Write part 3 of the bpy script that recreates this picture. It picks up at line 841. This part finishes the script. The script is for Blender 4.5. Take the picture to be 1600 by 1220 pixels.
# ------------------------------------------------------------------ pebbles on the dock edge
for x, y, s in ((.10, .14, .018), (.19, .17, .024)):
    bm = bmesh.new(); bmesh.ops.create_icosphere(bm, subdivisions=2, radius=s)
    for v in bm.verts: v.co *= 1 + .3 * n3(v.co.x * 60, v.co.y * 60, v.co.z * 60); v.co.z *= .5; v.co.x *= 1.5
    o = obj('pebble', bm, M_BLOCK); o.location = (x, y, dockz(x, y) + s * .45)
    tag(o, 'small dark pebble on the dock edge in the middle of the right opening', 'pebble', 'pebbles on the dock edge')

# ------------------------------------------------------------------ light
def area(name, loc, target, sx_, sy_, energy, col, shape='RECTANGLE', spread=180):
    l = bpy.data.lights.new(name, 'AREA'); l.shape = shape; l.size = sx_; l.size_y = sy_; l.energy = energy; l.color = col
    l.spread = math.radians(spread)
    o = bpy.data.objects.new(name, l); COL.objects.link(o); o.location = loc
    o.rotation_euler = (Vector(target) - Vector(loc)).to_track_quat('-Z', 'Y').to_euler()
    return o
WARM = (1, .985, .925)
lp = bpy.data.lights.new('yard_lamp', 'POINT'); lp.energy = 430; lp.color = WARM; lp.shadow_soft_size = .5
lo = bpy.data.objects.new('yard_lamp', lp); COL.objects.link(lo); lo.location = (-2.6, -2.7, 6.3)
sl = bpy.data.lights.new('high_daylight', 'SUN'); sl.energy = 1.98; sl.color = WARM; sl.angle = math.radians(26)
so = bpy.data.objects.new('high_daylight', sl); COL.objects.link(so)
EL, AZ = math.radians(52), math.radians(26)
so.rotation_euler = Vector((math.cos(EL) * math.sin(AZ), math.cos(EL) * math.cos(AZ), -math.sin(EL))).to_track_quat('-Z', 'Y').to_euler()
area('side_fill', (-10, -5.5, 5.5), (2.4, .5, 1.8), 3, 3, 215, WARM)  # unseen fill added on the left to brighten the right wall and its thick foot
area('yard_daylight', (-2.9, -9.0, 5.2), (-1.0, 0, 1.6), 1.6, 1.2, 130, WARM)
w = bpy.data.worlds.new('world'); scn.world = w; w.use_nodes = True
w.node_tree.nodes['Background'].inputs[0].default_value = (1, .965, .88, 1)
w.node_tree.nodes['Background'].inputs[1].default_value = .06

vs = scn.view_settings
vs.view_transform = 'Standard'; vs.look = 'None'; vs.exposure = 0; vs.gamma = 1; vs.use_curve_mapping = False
________________
== Job ==
Copy the data above exactly. Every line must be included.

== Task output ==
Write part 3 of the bpy script that recreates this picture. It picks up at line 841. This part finishes the script. The script is for Blender 4.5. Take the picture to be 1600 by 1220 pixels.
# ------------------------------------------------------------------ pebbles on the dock edge
for x, y, s in ((.10, .14, .018), (.19, .17, .024)):
    bm = bmesh.new(); bmesh.ops.create_icosphere(bm, subdivisions=2, radius=s)
    for v in bm.verts: v.co *= 1 + .3 * n3(v.co.x * 60, v.co.y * 60, v.co.z * 60); v.co.z *= .5; v.co.x *= 1.5
    o = obj('pebble', bm, M_BLOCK); o.location = (x, y, dockz(x, y) + s * .45)
    tag(o, 'small dark pebble on the dock edge in the middle of the right opening', 'pebble', 'pebbles on the dock edge')

# ------------------------------------------------------------------ light
def area(name, loc, target, sx_, sy_, energy, col, shape='RECTANGLE', spread=180):
    l = bpy.data.lights.new(name, 'AREA'); l.shape = shape; l.size = sx_; l.size_y = sy_; l.energy = energy; l.color = col
    l.spread = math.radians(spread)
    o = bpy.data.objects.new(name, l); COL.objects.link(o); o.location = loc
    o.rotation_euler = (Vector(target) - Vector(loc)).to_track_quat('-Z', 'Y').to_euler()
    return o
WARM = (1, .985, .925)
lp = bpy.data.lights.new('yard_lamp', 'POINT'); lp.energy = 430; lp.color = WARM; lp.shadow_soft_size = .5
lo = bpy.data.objects.new('yard_lamp', lp); COL.objects.link(lo); lo.location = (-2.6, -2.7, 6.3)
sl = bpy.data.lights.new('high_daylight', 'SUN'); sl.energy = 1.98; sl.color = WARM; sl.angle = math.radians(26)
so = bpy.data.objects.new('high_daylight', sl); COL.objects.link(so)
EL, AZ = math.radians(52), math.radians(26)
so.rotation_euler = Vector((math.cos(EL) * math.sin(AZ), math.cos(EL) * math.cos(AZ), -math.sin(EL))).to_track_quat('-Z', 'Y').to_euler()
area('side_fill', (-10, -5.5, 5.5), (2.4, .5, 1.8), 3, 3, 215, WARM)  # unseen fill added on the left to brighten the right wall and its thick foot
area('yard_daylight', (-2.9, -9.0, 5.2), (-1.0, 0, 1.6), 1.6, 1.2, 130, WARM)
w = bpy.data.worlds.new('world'); scn.world = w; w.use_nodes = True
w.node_tree.nodes['Background'].inputs[0].default_value = (1, .965, .88, 1)
w.node_tree.nodes['Background'].inputs[1].default_value = .06

vs = scn.view_settings
vs.view_transform = 'Standard'; vs.look = 'None'; vs.exposure = 0; vs.gamma = 1; vs.use_curve_mapping = False